Lori Zimmermann of Santa Barbara, California, worked for a large international retail organization for eight years. She entered corporate America with the intent to stay and make a career. But after eight years, she called it quits and started freelancing to have more control over her work hours and her life.
“I never felt finished at work,” she explains. “While I could maintain the status quo, I really couldn’t make it better. We worked up to 60 hours a week just to get the job done. It wasn’t directly said you had to do it, but everyone else was working that hard, so you just felt it was expected.”
She walked away from a guaranteed salary, a benefit structure, and stock options to have flexibility and control over her time. “Although it has certainly made things tougher financially, I’ve never regretted my decision,” she states.
She is not alone. More and more workers are questioning their role in corporate American and it’s “ASAPs” climate. Today’s corporate culture is “hooked” on urgency where everything is a priority, needing to be done yesterday. This “urgency addiction” has become a way of life, a workaholic culture. Company routine revolves around a series of emergency “fires” that need extinguishing immediately. Employees run from project to project with caffeine energy and buckets of sand. Sprinkling a little sand here, a little there, they feel exhausted at the end of the day, yet cannot point to any specific accomplishment or finished project.

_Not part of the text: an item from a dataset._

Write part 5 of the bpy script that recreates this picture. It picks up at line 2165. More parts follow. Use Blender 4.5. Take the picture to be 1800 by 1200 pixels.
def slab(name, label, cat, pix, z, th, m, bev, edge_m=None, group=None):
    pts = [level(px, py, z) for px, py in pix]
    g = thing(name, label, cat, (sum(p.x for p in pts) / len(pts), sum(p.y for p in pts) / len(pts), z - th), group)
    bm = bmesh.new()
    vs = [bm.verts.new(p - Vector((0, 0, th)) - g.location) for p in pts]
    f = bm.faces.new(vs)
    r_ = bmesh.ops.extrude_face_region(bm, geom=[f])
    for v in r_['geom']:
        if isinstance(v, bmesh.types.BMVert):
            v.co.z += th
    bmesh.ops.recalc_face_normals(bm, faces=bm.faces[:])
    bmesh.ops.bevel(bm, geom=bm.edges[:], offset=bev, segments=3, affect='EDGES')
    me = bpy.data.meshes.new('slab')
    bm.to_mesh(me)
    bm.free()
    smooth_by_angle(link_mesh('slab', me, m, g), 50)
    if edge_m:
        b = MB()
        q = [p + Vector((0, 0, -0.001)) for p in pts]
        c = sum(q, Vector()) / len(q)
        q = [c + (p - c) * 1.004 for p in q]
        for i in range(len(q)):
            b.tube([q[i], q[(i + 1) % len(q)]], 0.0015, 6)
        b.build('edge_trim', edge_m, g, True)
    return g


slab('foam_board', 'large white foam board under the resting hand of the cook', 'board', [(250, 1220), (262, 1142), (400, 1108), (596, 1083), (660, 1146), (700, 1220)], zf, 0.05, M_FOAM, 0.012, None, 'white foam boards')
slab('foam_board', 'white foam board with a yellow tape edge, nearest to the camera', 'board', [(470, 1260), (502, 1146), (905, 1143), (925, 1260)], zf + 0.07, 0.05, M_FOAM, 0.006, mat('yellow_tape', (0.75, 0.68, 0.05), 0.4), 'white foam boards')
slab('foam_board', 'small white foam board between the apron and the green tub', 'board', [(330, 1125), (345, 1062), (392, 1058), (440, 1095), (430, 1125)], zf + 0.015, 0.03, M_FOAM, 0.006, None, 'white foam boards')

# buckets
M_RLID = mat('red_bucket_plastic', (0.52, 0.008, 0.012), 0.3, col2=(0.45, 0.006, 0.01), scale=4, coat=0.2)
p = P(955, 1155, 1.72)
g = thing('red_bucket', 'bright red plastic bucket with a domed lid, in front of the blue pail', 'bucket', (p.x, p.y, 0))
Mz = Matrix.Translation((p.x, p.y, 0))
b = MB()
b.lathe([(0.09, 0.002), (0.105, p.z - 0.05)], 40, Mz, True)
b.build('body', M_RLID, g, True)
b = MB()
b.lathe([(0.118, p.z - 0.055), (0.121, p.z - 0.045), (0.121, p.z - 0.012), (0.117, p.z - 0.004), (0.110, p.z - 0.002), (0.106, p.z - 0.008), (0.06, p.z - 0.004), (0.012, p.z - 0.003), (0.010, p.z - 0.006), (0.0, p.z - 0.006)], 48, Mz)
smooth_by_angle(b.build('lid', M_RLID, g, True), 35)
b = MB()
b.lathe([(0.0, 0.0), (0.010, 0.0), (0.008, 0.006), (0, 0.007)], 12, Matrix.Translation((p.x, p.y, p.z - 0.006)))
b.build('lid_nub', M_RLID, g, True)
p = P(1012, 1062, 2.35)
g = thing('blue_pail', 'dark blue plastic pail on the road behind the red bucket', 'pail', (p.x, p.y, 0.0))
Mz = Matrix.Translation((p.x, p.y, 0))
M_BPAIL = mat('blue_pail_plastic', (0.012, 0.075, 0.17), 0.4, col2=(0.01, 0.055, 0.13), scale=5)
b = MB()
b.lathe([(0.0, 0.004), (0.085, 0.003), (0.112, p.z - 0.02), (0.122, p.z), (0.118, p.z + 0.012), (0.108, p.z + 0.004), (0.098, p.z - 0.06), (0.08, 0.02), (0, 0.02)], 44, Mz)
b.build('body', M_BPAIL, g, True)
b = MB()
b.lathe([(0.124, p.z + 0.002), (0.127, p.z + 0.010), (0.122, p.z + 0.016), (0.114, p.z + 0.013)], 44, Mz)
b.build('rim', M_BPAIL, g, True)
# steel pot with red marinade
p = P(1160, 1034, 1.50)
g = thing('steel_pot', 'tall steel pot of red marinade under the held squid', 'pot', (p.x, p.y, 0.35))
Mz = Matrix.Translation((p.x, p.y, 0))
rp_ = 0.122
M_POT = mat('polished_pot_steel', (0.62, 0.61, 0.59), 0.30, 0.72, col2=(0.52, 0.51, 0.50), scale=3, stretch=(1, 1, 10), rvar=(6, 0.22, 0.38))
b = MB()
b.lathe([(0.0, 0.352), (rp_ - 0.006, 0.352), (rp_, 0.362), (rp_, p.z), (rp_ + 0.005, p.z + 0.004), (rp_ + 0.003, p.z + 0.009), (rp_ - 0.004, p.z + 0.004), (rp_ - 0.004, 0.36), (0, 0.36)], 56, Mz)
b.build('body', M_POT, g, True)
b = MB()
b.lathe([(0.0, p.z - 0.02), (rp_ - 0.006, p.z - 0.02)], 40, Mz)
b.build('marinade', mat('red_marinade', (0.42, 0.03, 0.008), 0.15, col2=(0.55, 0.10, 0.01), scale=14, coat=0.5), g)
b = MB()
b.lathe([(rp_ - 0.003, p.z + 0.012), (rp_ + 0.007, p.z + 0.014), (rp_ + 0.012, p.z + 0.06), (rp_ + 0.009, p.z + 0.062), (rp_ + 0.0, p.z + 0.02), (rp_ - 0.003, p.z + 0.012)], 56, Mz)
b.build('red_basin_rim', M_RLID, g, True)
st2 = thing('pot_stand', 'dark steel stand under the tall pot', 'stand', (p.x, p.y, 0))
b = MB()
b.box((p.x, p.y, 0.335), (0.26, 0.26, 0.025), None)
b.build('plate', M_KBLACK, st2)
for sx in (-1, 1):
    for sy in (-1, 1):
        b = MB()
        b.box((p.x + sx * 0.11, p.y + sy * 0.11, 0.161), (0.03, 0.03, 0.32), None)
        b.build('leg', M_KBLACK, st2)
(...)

Urgency addiction permeates today’s organizations and affects all who work there. It produces an adrenaline rush of feeling important, but soon leads to exhaustion and burn out. Those who attempt to fight it by asking, “But, which one is the priority?” are told, “Everything is a priority.” Employees dance as fast as they can but fall increasingly behind.
Workers try to compensate by taking work home, coming in early, or sacrificing time on weekends to improve productivity with no interruptions. This additional effort is usually rewarded with yet another project, another area of responsibility, and more simmering fires to extinguish.
By accepting bonuses, promotions, stock options, and buy-outs, boomers are trapped with “golden handcuffs” that make it difficult to leave, hard to stay, and impossible to say “no.” Money becomes the goal rather than a means to an end. Workers find that each rung of the success ladder only takes them to a higher level of urgency addiction. As one executive explained, “I’m at the top, but I don’t like the view.”
Some techniques to fight urgency addiction in your life:
*Review your calendar at the beginning of the week. Highlight the priorities and goals for each day. This will help you to narrow your focus. While unexpected emergencies may occur, you will be much less likely to be in a reactive mode if you take time to plan.
*Avoid hop-scotching. Resist hopping from one project to another without finishing what you start. You know what I mean; you start cleaning up a pile on your desk and then decide to create a file system. When you go to look in the files, you realize they have to be thinned, and so on. Finish one thing before you move on to something else.
*Do big projects first. You may have a tendency to gravitate to the projects or work that is easy to do. These often tend to be small projects that are “no-brainers.” Possibly you kid yourself that if you just clean up these small projects, you can give your full attention to the big things. The problem is never getting around to the large projects. So start with the ones you really don’t want to do and the small ones will get done along the way.
*Have a sign over your desk that reads:
Lack of planning on your part…
is not necessarily an emergency for me.